- Challenge
Pull out every line in the data that has the string "part" in it.

- - -

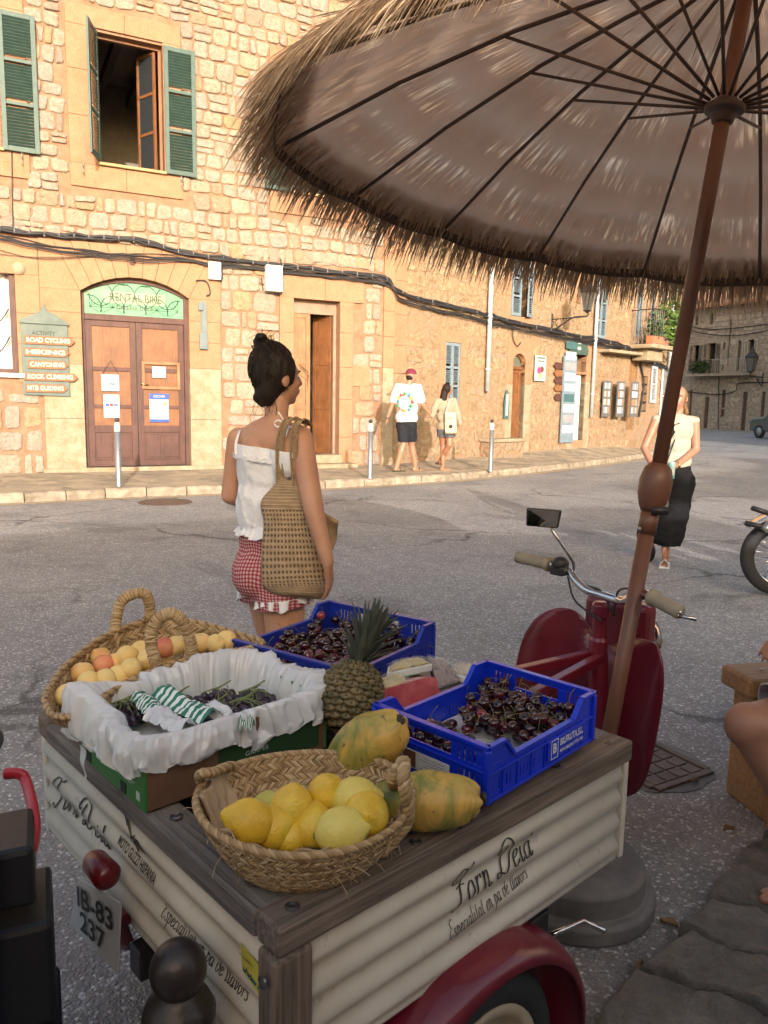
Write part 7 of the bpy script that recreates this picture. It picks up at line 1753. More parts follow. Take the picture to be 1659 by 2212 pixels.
# grey card under far cherries
M_CH = []
for i, (a, c) in enumerate((((.012, .002, .004), (.032, .004, .008)), ((.022, .003, .005), (.06, .006, .010)), ((.06, .006, .012), (.14, .013, .022)), ((.16, .012, .022), (.30, .035, .045)))):
    m, nt, b = newmat(f'cherry_skin_{i}'); c_ = ramp(nt, noiset(nt, coords(nt), 60, 2), [(.35, a), (.7, c)]); nt.links.new(c_, b.inputs['Base Color']); b.inputs['Roughness'].default_value = .22; b.inputs['Coat Weight'].default_value = .6; b.inputs['Coat Roughness'].default_value = .12; M_CH.append(m)
M_CST = mat('cherry_stem', (.22, .16, .05), .7, (.14, .15, .04))
rnd = random.Random(77); CRr = .0118
b = MB(); b.ell((0, 0, 0), (CRr*1.04, CRr*.98, CRr*.95), None, 18, 12, fn=lambda d: 1-.30*math.exp(-(1-d.z)/.05)-.05*math.exp(-(abs(d.y)/.25)**2)*(d.z > 0)); chm = []
for m in M_CH: o = b.build('cherry', m, None, smooth=True); chm.append(o.data); bpy.data.objects.remove(o)
stm = []
for i in range(5):
    b = MB(); a = rnd.uniform(0, 6); L_ = rnd.uniform(.026, .042); k = rnd.uniform(.3, .9); P_ = [Vector((math.cos(a)*L_*k*t*t, math.sin(a)*L_*k*t*t, CRr*.72+L_*t*(1-.35*t*k))) for t in (0, .25, .5, .75, 1)]
    b.tube(P_, [.0009, .0006, .0006, .0006, .0012], 5); o = b.build('stem', M_CST, None, smooth=True); stm.append(o.data); bpy.data.objects.remove(o)
def cherries(P0, rz, hx, hy, z0, n, dens, group, lab, maxz):
    Mr = Matrix.Rotation(rz, 3, 'Z'); pl = []; tries = 0
    while len(pl) < n and tries < n*60:
        tries += 1; x_ = rnd.uniform(-hx, hx); y_ = rnd.uniform(-hy, hy)
        if rnd.random() > dens(x_/hx, y_/hy): continue
        z_ = z0+CRr; D = CRr*1.95
        for q in pl:
            d = math.hypot(q[0]-x_, q[1]-y_)
            if d < D: z_ = max(z_, q[2]+math.sqrt(D*D-d*d)*.92)
        if z_ > z0+maxz(x_/hx, y_/hy): continue
        pl.append((x_, y_, z_))
    pl.sort(key=lambda q: -q[2])
    for i, q in enumerate(pl):
        w = rnd.random(); o = bpy.data.objects.new('cherry', chm[0 if w < .45 else 1 if w < .82 else 2 if w < .955 else 3]); COL.objects.link(o); o.location = Vector(P0)+Mr @ Vector(q)
        tilt = rnd.uniform(0, 1.3); az = rnd.uniform(0, 6.28); o.rotation_euler = (Matrix.Rotation(az, 3, 'Z') @ Matrix.Rotation(tilt, 3, 'X')).to_euler(); s_ = rnd.uniform(.9, 1.08); o.scale = (s_,)*3
        tag(o, lab, 'cherry', group)
        if rnd.random() < .72 and (tilt < 1.0 or i < n*.5): c = bpy.data.objects.new('stem', stm[rnd.randrange(5)]); COL.objects.link(c); c.parent = o
    print(group, len(pl))
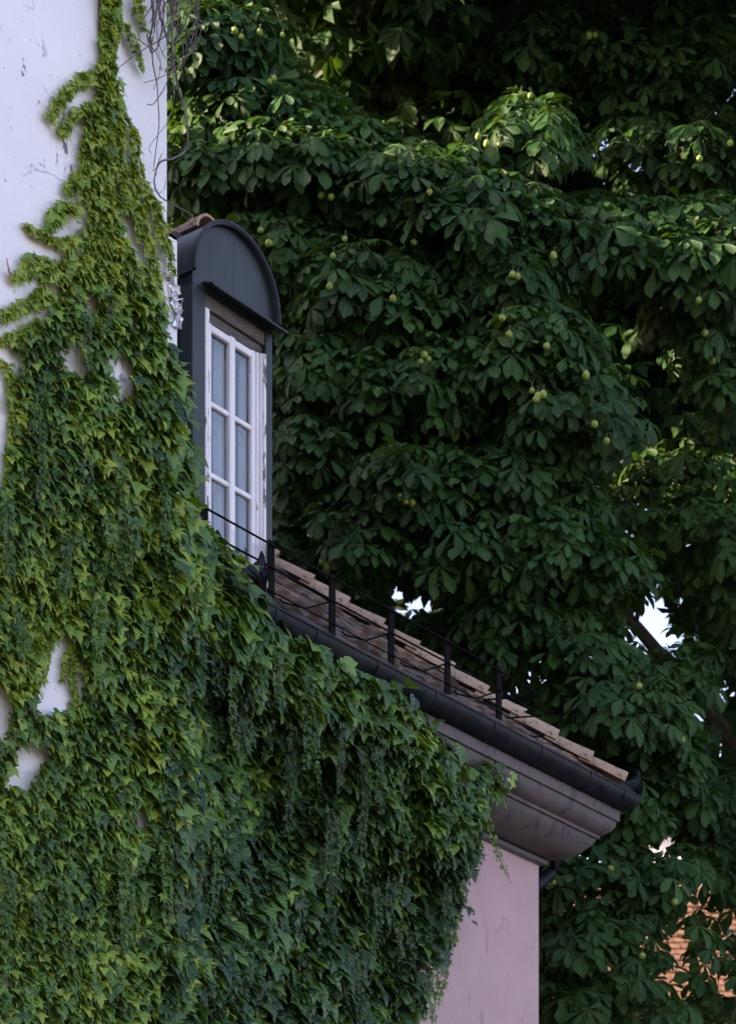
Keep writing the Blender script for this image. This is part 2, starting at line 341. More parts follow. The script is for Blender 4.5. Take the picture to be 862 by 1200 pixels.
# hip tiles, from the corner up
hd = (DV*-1 - NV*1).normalized(); hup = (DV*-1 - NV*1 + ZV*TT).normalized(); hx = hup.cross(ZV).normalized(); hz = hx.cross(hup)
hipm = []
for k in range(3):
    mb = barrel(.31-.01*k, .25, .44, .022, 10, hf=.85+.05*k)
    mb.v = [(x, y, z+.008*noise.noise(Vector((x*12,y*12,k+9)))) for x,y,z in mb.v]
    me = mb.mesh('hip_tile', smooth=True); me.materials.append(M['hiptile']); hipm.append(me)
for k in range(13):
    q = .20 + k*.345/ (1.0)
    bb = q*hup.dot(hd)/math.sqrt(2)
    p = F(TC-bb, -bb, zk(bb)+.05+random.uniform(-.008,.008))
    yv = (hup - hz*.07 + hx*random.uniform(-.03,.03)).normalized(); zv = hx.cross(yv).normalized(); xv = yv.cross(zv)
    o = inst('hip_tile', hipm[k%3], pb, basis(xv,yv,zv,p))
for k in range(5):   # ridge
    xv = NV; yv = DV*-1; zv = ZV
    inst('ridge_tile', hipm[k%3], pb, basis(NV, DV*-1, (NV.cross(DV*-1)), F(TC-ridge_b-k*.36, -ridge_b, zk(ridge_b)+.04)) if NV.cross(DV*-1).z>0 else basis(NV*-1, DV*-1, (NV*-1).cross(DV*-1), F(TC-ridge_b-k*.36, -ridge_b, zk(ridge_b)+.04)))
# ------------------------------------------------------------------ gutter
gt = thing('roof_gutter', F(2,-.1,8.95), 'dark half-round metal gutter along the tiled eave of the low pink building', 'gutter')
GR = .125; GS = -.122
def gutter_rows(r, ts, r2=None):
    rows = []
    for t in ts:
        row = [F(t, GS + r*math.cos(a), ZE-.002 - r*math.sin(a)*1.0) for a in [math.pi*i/14 for i in range(15)]]
        row += [F(t, GS + (r-.008)*math.cos(a), ZE-.002 - (r-.008)*math.sin(a)) for a in [math.pi*i/14 for i in range(14,-1,-1)]]
        rows.append(row)
    return rows
b = MB(); rows = gutter_rows(GR, [TW+.003, 1, 3])
rows.append([F(TC+GS+(x_-0), x_, z_) if False else None for x_, z_ in []] or [F(TC + (p[0]), p[0], p[1]) for p in [(GS + GR*math.cos(math.pi*i/14), ZE-.002-GR*math.sin(math.pi*i/14)) for i in range(15)] + [(GS + (GR-.008)*math.cos(math.pi*i/14), ZE-.002-(GR-.008)*math.sin(math.pi*i/14)) for i in range(14,-1,-1)]])
rows.append([F(TC + p[0], -7.4, p[1]) for p in [(GS + GR*math.cos(math.pi*i/14), ZE-.002-GR*math.sin(math.pi*i/14)) for i in range(15)] + [(GS + (GR-.008)*math.cos(math.pi*i/14), ZE-.002-(GR-.008)*math.sin(math.pi*i/14)) for i in range(14,-1,-1)]])
b.sweep(rows, True); b.build('trough','gutter',gt,True)
b = MB(); b.tube([F(TW+.01,.003,ZE+.002),F(TC+.003,.003,ZE+.002),F(TC+.003,-7.3,ZE+.002)], .011, 8); b.build('bead','gutter',gt,True)
for x_ in (325,373,444,512,581,636,693,732):
    t,_ = on_plane(x_, 800, 0)
    bb = MB(); bb.sweep(gutter_rows(GR+.006, [t-.014,t+.014]), True)
    rr = gutter_rows(GR+.006, [t-.014, t+.014]); n = 30
    base = 0; bb.f += [(i,i+1,n-2-i,n-1-i) for i in range(14)] + [(n+i,n+i+1,n+n-2-i,n+n-1-i) for i in range(14)]
    bb.build('joint_band','gutter',gt,True)
b = MB(); b.tube([F(TC-.11,-.78,8.84),F(TC-.12,-.78,8.62),F(TC-.2,-.79,8.49),F(TC-.42,-.81,8.34),F(TC-OV+.08,-.82,8.2),F(TC-OV+.075,-.82,7.9),F(TC-OV+.075,-.82,.1)], .06, 12); b.build('downpipe','gutter',gt,True)
def antefix(px, py, s, sc, label, turn=0.0):
    t,z = on_plane(px,py,s); a = thing('roof_ornament', F(t,s,z), label, 'ornament', 'sheet metal ornaments on the gutter')
    mb = MB()
    # a fan plate swept up to a point at one side, embossed with ribs, 12 mm thick
    outl = [(-.30,0),(.12,0),(.13,.10),(.115,.19),(.085,.27),(.06,.21),(.01,.165),(-.07,.125),(-.17,.09),(-.27,.05)]
    ca, sa = math.cos(turn), math.sin(turn)
    def q(u, v, w_): return F(t + sc*(u*ca - w_*sa), s + sc*(u*sa + w_*ca), z + sc*v)
    n = len(outl); fr = [q(u,v,.008) for u,v in outl] + [q(-.02,.06,.035)]; bk = [q(u,v,-.008) for u,v in outl]
    mb.add(fr+bk, [(i,(i+1)%n,n) for i in range(n)] + [tuple(range(2*n,n,-1))] + [(i,(i+1)%n,n+1+(i+1)%n,n+1+i) for i in range(n)])
    mb.build('plate','gutter',a)
    mb = MB()
    for u,v in ((.085,.25),(.10,.17),(.02,.15),(-.07,.115),(-.17,.08)):
        mb.tube([q(.09,.02,.02), q((u+.09)/2,(v+.02)/2+.01,.034), q(u,v,.014)], [.010*sc,.008*sc,.004*sc], 5)
    mb.build('rib','iron',a,True)
    mb = MB(); c = q(.0,.055,.045); mb.tube([c-NV*.018*sc, c, c+NV*.012*sc],[.02*sc,.02*sc,.008*sc],8); mb.build('boss','iron',a,True)
antefix(296, 692, -.07, 1.15, 'dark scrolled metal ornament on the gutter in front of the dormer window')
antefix(742, 934, -.12, .95, 'dark pointed metal ornament at the outer corner of the gutter', .0)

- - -

- Output for this task
Write part 7 of the bpy script that recreates this picture. It picks up at line 1753. More parts follow. Take the picture to be 1659 by 2212 pixels.
Keep writing the Blender script for this image. This is part 2, starting at line 341. More parts follow. The script is for Blender 4.5. Take the picture to be 862 by 1200 pixels.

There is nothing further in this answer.